Get the picture? Teams like the A’s and Twins are terrific feel-good stories … but they ultimately lose – even to each other. Combined, the A’s and Twins are 2-20 in postseason series in the 2000s. Oakland’s win came over Minnesota. Minnesota’s win came over Oakland. That’s it.
Now we have the Rays, from whom the Red Sox plucked chief baseball officer Chaim Bloom last offseason. After beating the Toronto Blue Jays in the first round of this year’s expanded playoffs, the Rays just beat the big-market Yankees in the Division Series. Now they’re up 1-0 in the ALCS against the super-talented Houston Astros. And incredibly, people like me would rather the Rays lose to the cheating, dirty-rotten-scoundrel Astros than advance to (and win) the World Series because that’s just not how baseball is supposed to work.

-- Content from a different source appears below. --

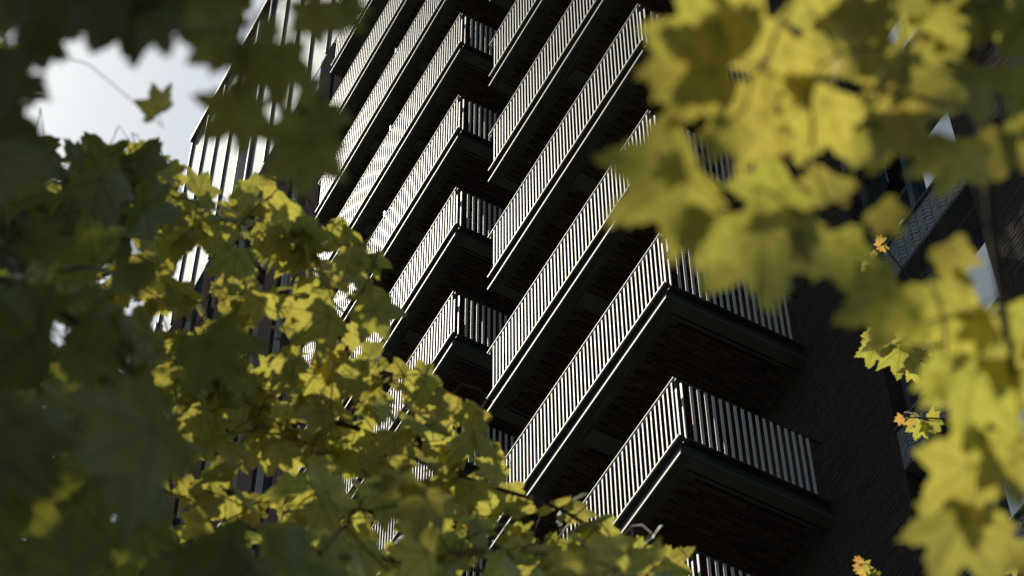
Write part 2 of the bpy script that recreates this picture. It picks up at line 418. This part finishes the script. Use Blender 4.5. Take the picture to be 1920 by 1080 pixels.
    x = N('ShaderNodeMixShader'); Lk(fa.outputs[0], x.inputs[0]); Lk(a_.outputs[0], x.inputs[1]); Lk(gl.outputs[0], x.inputs[2])
    Lk(x.outputs[0], out.inputs[0]); return m
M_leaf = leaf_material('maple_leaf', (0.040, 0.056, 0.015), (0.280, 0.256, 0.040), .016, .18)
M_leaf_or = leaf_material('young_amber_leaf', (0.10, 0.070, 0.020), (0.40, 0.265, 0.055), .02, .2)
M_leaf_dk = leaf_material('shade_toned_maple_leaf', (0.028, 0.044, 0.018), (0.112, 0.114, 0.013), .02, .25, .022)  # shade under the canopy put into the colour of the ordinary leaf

LOBE = [(0,1.0),(4,.90),(8,.88),(10,.79),(16,.77),(19,.67),(25,.58),(32,.66),(35,.75),(39,.76),(42,.86),(47,.95),(51,.83),(56,.79),(59,.68),
        (66,.66),(70,.57),(77,.51),(85,.54),(91,.62),(97,.55),(104,.62),(112,.50),(121,.47),(131,.35),(150,.22)]
def leaf_geo(seed):
    r = random.Random(seed)
    pts = []
    for sgn in (1, -1):
        seq = LOBE if sgn == 1 else LOBE[:0:-1]
        sc = [r.uniform(.88, 1.1) for _ in range(3)]
        for a, d in seq:
            lobe = 0 if a < 25 else (1 if a < 77 else 2)
            k = sc[lobe]*(1+r.gauss(0, .025)) if a else 1.0
            th = R(a+r.gauss(0, 1.0))*sgn
            pts.append((d*k*math.sin(th), d*k*math.cos(th)))
    droop = r.uniform(.12, .34); fold = r.uniform(-.05, .22); tw = r.uniform(-.25, .25); cup = r.uniform(.0, .12)
    def zc(x, y):
        rr = math.hypot(x, y); th = abs(math.atan2(x, y))
        lob = math.cos(th*3.9)                                        # up on the veins, down between
        return -droop*rr*rr + fold*abs(x) + tw*x*y + cup*lob*rr*.5
    V = [(0, 0, 0)]; n = len(pts)
    for x, y in pts: V.append((x*.52, y*.52, zc(x*.52, y*.52)))
    for x, y in pts: V.append((x, y, zc(x, y)))
    keep = range(0, n)
    F = []
    for i in range(n):
        j = (i+1) % n
        F.append((0, 1+j, 1+i)); F.append((1+i, 1+j, 1+n+j, 1+n+i))
    # petiole
    Lp = r.uniform(.55, .9); q = [(0, .02, .004), (0.02, -Lp*.5, .06), (r.uniform(-.1, .1), -Lp, .16)]
    b0 = len(V)
    for px, py, pz in q:
        for k in range(3):
            a = 2*math.pi*k/3; V.append((px+.013*math.cos(a), py, pz+.013*math.sin(a)))
    for k in range(2):
        for j in range(3):
            a0 = b0+k*3+j; a1 = b0+k*3+(j+1) % 3; F.append((a0, a1, a1+3, a0+3))
    uv = [(x, y, 0) for x, y, z in V]
    for i in range(b0, len(V)): uv[i] = (0.0, .4, 0)
    return V, F, uv, q[2]
def leaf_mesh(seed, m, name='leaf'):
    V, F, uv, pe = leaf_geo(seed)
    me = bpy.data.meshes.new(name); me.from_pydata(V, [], F); me.materials.append(m)
    a = me.attributes.new('leafuv', 'FLOAT_VECTOR', 'POINT'); a.data.foreach_set('vector', np.array(uv, 'f').ravel())
    me.polygons.foreach_set('use_smooth', [True]*len(me.polygons)); me.update()
    return me, np.array(V), F, np.array(uv), np.array(pe)
LEAVES = [leaf_mesh(100+i, M_leaf) for i in range(8)]
AMBER = [leaf_mesh(300+i, M_leaf_or) for i in range(3)]
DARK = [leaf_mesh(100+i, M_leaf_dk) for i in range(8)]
KINDS = (LEAVES, AMBER, DARK)

def basis(y, n):                                         # leaf axes from tip direction and normal
    y = y/np.linalg.norm(y); n = n - y*np.dot(n, y); n /= np.linalg.norm(n); return np.column_stack([np.cross(y, n), y, n])
def natural(rg, spread=0.55, droop=0.5):                 # upper side to the sky, tip out and down
    a = rg.uniform(0, 2*math.pi); y = np.array([math.cos(a), math.sin(a), -abs(rg.normal(droop, .3))])
    n = np.array([rg.normal(0, spread), rg.normal(0, spread), 1.0]); return basis(y, n)
HS = 0.76
def stem(j, t): return (t[0]-(t[0]-j[0])*HS, t[1]-(t[1]-j[1])*HS)
def toward(j, t, d, rg, tilt=None, back=1.0):            # leaf seen with stem at j and tip at t
    a = np.array(at(*t, d)) - np.array(at(*j, d)); L = np.linalg.norm(a); yv = a/L
    p = rg.normal(0, .25) if tilt is None else tilt
    L *= HS
    yv = yv*math.cos(p) + fw*math.sin(p)
    n = fw*back + rt*rg.normal(0, .28) + up*rg.normal(0, .28)
    return L/math.cos(p), basis(yv, n)

class Tree:
    def __init__(s, base, label, group):
        s.o = empty('maple_tree', base); s.base = np.array(base, float); tag(s.o, label, 'tree', group)
        s.lv = []; s.nodes = []; s.kind = 0
    def part(s, mb, name, m, smooth=True): return mb.build(name, m, s.o, smooth, tuple(-s.base))
    def leaf(s, pos, size, B, amber=False, far=False):
        am = 1 if amber else s.kind
        k = int(rng.integers(0, len(KINDS[am]))); s.lv.append((np.array(pos), size, B, am, k, far))
    def limb(s, pts, r0, r1, name='branch', m=None, n=7):
        P = [np.array(p, float) for p in pts]; Q = []
        for i in range(len(P)-1):                        # smooth, slightly wandering
            for t in np.linspace(0, 1, 5)[:-1]:
                a, b, c, d = P[max(i-1, 0)], P[i], P[i+1], P[min(i+2, len(P)-1)]
                q = .5*((2*b)+(-a+c)*t+(2*a-5*b+4*c-d)*t*t+(-a+3*b-3*c+d)*t**3); Q.append(q)
        Q.append(P[-1]); rr = np.linspace(r0, r1, len(Q))
        s.part(MB().tube(Q, rr, n), name, m or M_bark); 
        if name == 'branch': s.nodes += Q
        return Q
    def finish(s, single=300, twig=.0022, reach=0.9):
        # twigs: every leaf stalk is joined to its nearest neighbour already on the tree
        ends = []
        for pos, size, B, am, k, far in s.lv:
            pe = KINDS[am][k][4]; ends.append(pos + B @ (pe*size))
        ends = np.array(ends); N = np.array(s.nodes); tm = MB(); vert = 0
        dist = np.full(len(ends), 1e9); src = np.zeros((len(ends), 3))
        for i, e in enumerate(ends):
            q = np.linalg.norm(N-e, axis=1); j = q.argmin(); dist[i] = q[j]; src[i] = N[j]
        todo = set(range(len(ends))); alive = np.ones(len(ends), bool)
        while todo:
            dd = np.where(alive, dist, 1e9); i = int(dd.argmin()); alive[i] = False; todo.discard(i)
            L = dist[i]
            if L > 1e-3 and L < reach:
                mid = (ends[i]+src[i])/2 + np.array([0, 0, .06*L]) + rng.normal(0, .04*L, 3)
                tm.tube([src[i], mid, ends[i]], [twig*1.2, twig, twig*.8], 4)
            q = np.linalg.norm(ends-ends[i], axis=1)*1.02; better = alive & (q < dist)
            dist[better] = q[better]; src[better] = ends[i]
        if tm.v: tag(s.part(tm, 'twig', M_twig), kind='stuff')
        # the largest leaves singly, the rest as one mass
        def shown(L):
            c = L[0]-CAM; z = c@fw
            if z < .1: return -1
            x, y = 960+FPX*(c@rt)/z, 540-FPX*(c@up)/z
            ok = -120 < x < 2040 and -120 < y < 1200
            return (L[1]/z) if ok and not L[5] else -1
        order = sorted(range(len(s.lv)), key=lambda i: -shown(s.lv[i]))
        VV, FF, UU, MI, off = [], [], [], [], 0
        for r_, i in enumerate(order):
            pos, size, B, am, k, far = s.lv[i]; me, V, F, uv, pe = KINDS[am][k]
            if r_ < single and shown(s.lv[i]) > 0:
                o = bpy.data.objects.new('leaf', me); col.objects.link(o); o.parent = s.o
                mw = Matrix.Identity(4)
                for a in range(3):
                    for b in range(3): mw[a][b] = B[a, b]*size
                    mw[a][3] = pos[a]-s.base[a]
                o.matrix_local = mw
                if am == 1: o['label'] = 'young amber leaf'
                elif am == 0 and s.kind == 2: o['label'] = 'yellow green leaf'
            else:
                VV.append(V@B.T*size+pos-s.base); FF += [tuple(q+off for q in f) for f in F]; UU.append(uv); MI += [am]*len(F); off += len(V)
        if VV:
            me = bpy.data.meshes.new('foliage'); me.from_pydata(np.vstack(VV).tolist(), [], FF)
            me.materials.append(M_leaf); me.materials.append(M_leaf_or); me.materials.append(M_leaf_dk)
            a = me.attributes.new('leafuv', 'FLOAT_VECTOR', 'POINT'); a.data.foreach_set('vector', np.vstack(UU).astype('f').ravel())
            me.polygons.foreach_set('material_index', MI); me.polygons.foreach_set('use_smooth', [True]*len(me.polygons)); me.update()
            tag(link('foliage', me, s.o), kind='stuff')

def inside(p, poly):
    x, y = p; c = False; j = len(poly)-1
    for i in range(len(poly)):
        if (poly[i][1] > y) != (poly[j][1] > y) and x < (poly[j][0]-poly[i][0])*(y-poly[i][1])/(poly[j][1]-poly[i][1])+poly[i][0]: c = not c
        j = i
    return c
def scatter(tree, poly, n, d0, d1, s0, s1, holes=(), spread=.55, droop=.5, amber=0.0):
    xs = [p[0] for p in poly]; ys = [p[1] for p in poly]; k = 0; tries = 0
    while k < n and tries < n*40:
        tries += 1
        p = (rng.uniform(min(xs), max(xs)), rng.uniform(min(ys), max(ys)))
        if not inside(p, poly) or any(math.hypot((p[0]-h[0])/h[2], (p[1]-h[1])/h[3]) < 1 for h in holes): continue
        d = rng.uniform(d0, d1); tree.leaf(at(*p, d), rng.uniform(s0, s1), natural(rng, spread, droop), rng.random() < amber); k += 1
def clump(tree, c, rad, n, s0, s1):
    c = np.array(c)
    for _ in range(n):
        v = rng.normal(0, 1, 3); v /= np.linalg.norm(v); v *= rng.uniform(0, 1)**.4
        tree.leaf(c+v*np.array(rad), rng.uniform(s0, s1), natural(rng, .4, .4), far=True)

GRP = 'maple trees in front of the tower'
left = -rt*np.array([1, 1, 0])/np.linalg.norm(rt[:2])
# ---- A: the maple at the left, sunlit sprays some eight metres away
bA = at(-600, 800, 8.5); bA = np.array([bA[0], bA[1], 0]) + left*1.6
tA = Tree(bA, 'broad maple whose sunlit yellow green sprays rise across the lower left', GRP)
tA.limb([bA, bA+[.1, .05, 3], bA+[-.05, .1, 6.2], bA+[.1, 0, 9.5], bA+[0, .1, 13]], .24, .07, 'trunk', n=12)
tA.limb([bA+[0, .1, 5.2], at(-150, 700, 8.6), at(120, 770, 8.3), at(300, 800, 8.2)], .05, .012)
tA.limb([at(300, 800, 8.2), at(430, 808, 8.1), at(600, 790, 8.0), at(690, 812, 8.0), at(800, 870, 7.9), at(930, 915, 7.9), at(1060, 960, 7.8), at(1200, 1060, 7.8)], .011, .005)
tA.limb([at(-150, 700, 8.6), at(100, 560, 8.7), at(300, 470, 8.6), at(450, 420, 8.5), at(540, 440, 8.4), at(600, 540, 8.3), at(650, 590, 8.3)], .012, .004)
tA.limb([at(120, 770, 8.3), at(330, 930, 8.0), at(600, 1030, 7.8), at(900, 1070, 7.7), at(1150, 1130, 7.7)], .010, .005)
tA.limb([bA+[0, .1, 7.0], at(-500, 200, 9.5), at(-250, 250, 9), at(0, 330, 8.8), at(200, 360, 8.8)], .05, .008)
polyA = [(180, 350), (330, 345), (480, 335), (590, 385), (690, 450), (715, 520), (700, 600), (720, 660), (820, 730), (930, 755), (965, 880), (1040, 925), (1120, 960), (1240, 1010), (1270, 1085), (-40, 1100), (-40, 430)]
holesA = [(370, 510, 40, 60), (240, 620, 45, 38), (470, 640, 60, 60), (245, 745, 30, 30), (655, 555, 26, 70), (360, 860, 40, 40), (640, 915, 34, 50), (725, 985, 34, 32), (930, 1000, 34, 40), (500, 880, 45, 45), (560, 640, 20, 30)]
scatter(tA, polyA, 235, 7.75, 8.25, .06, .105, holesA, .5, .5)
scatter(tA, [(430, 340), (600, 390), (700, 470), (700, 560), (600, 640), (420, 600), (340, 430)], 62, 7.75, 8.2, .055, .10, holesA, .5, .6)
scatter(tA, [(300, 620), (720, 660), (930, 755), (960, 890), (500, 860), (300, 800)], 66, 7.7, 8.1, .06, .105, holesA, .5, .6)
scatter(tA, [(290, 640), (560, 660), (760, 800), (900, 1000), (560, 1090), (250, 1000)], 56, 7.5, 8.2, .06, .105, holesA, .5, .5)
scatter(tA, [(540, 900), (760, 900), (980, 985), (1230, 1040), (1260, 1100), (480, 1100)], 46, 4.9, 5.8, .07, .10, holesA[7:9], .45, .5)
scatter(tA, [(20, 300), (300, 285), (370, 430), (340, 570), (60, 570), (-30, 480)], 75, 7.6, 8.4, .06, .10, holesA[:1], .5, .5)
scatter(tA, [(-30, 560), (200, 560), (300, 780), (330, 1080), (-30, 1090)], 60, 7.4, 8.4, .06, .10, [(45, 960, 26, 26), (95, 1010, 40, 45), (85, 610, 12, 12), (245, 745, 30, 30)], .5, .5)
scatter(tA, [(560, 860), (760, 850), (960, 940), (1200, 1010), (1250, 1090), (560, 1090)], 46, 7.4, 7.9, .065, .105, holesA[7:9], .5, .5)
scatter(tA, [(300, 650), (720, 670), (900, 770), (880, 880), (380, 900)], 36, 7.4, 7.7, .06, .10, holesA[5:9], .5, .5)
for (jx, jy, tx, ty) in ((640, 575, 548, 640), (445, 455, 436, 545), (492, 545, 480, 612), (420, 415, 432, 470), (520, 345, 480, 352), (548, 372, 500, 420), (470, 340, 455, 395), (690, 470, 640, 500), (690, 560, 735, 640), (640, 470, 660, 520),
                         (850, 735, 815, 790), (905, 760, 870, 815), (800, 700, 770, 760), (345, 770, 395, 820), (320, 730, 300, 770), (430, 830, 440, 880), (520, 830, 545, 880), (600, 850, 612, 905), (690, 980, 640, 1000), (400, 370, 370, 395)):
    d = rng.uniform(7.25, 7.5); L, B = toward((jx, jy), (tx, ty), d, rng); tA.leaf(at(*stem((jx, jy), (tx, ty)), d), L*1.05, B)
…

Look, I get it. The Red Sox wouldn’t go into full Tampa mode because they have something the Rays don’t: money. And they always will. The Red Sox wouldn’t be forced to trade David Price, Evan Longoria or any other star player over money, which is good. (Mookie Betts wasn’t really over money.) But I also don’t want them taking themselves out of the running for those players, either, which means making the strategic, big-money free-agent signing when necessary.
So, do I want the Rays to be successful? Sure. Yes. Why not? But I don’t want them to be too good, either, because I think their model is ultimately flawed, just as it has been for Oakland and Minnesota.
And if the Rays do win it all this year, should we really be using 2020 as a model for anything?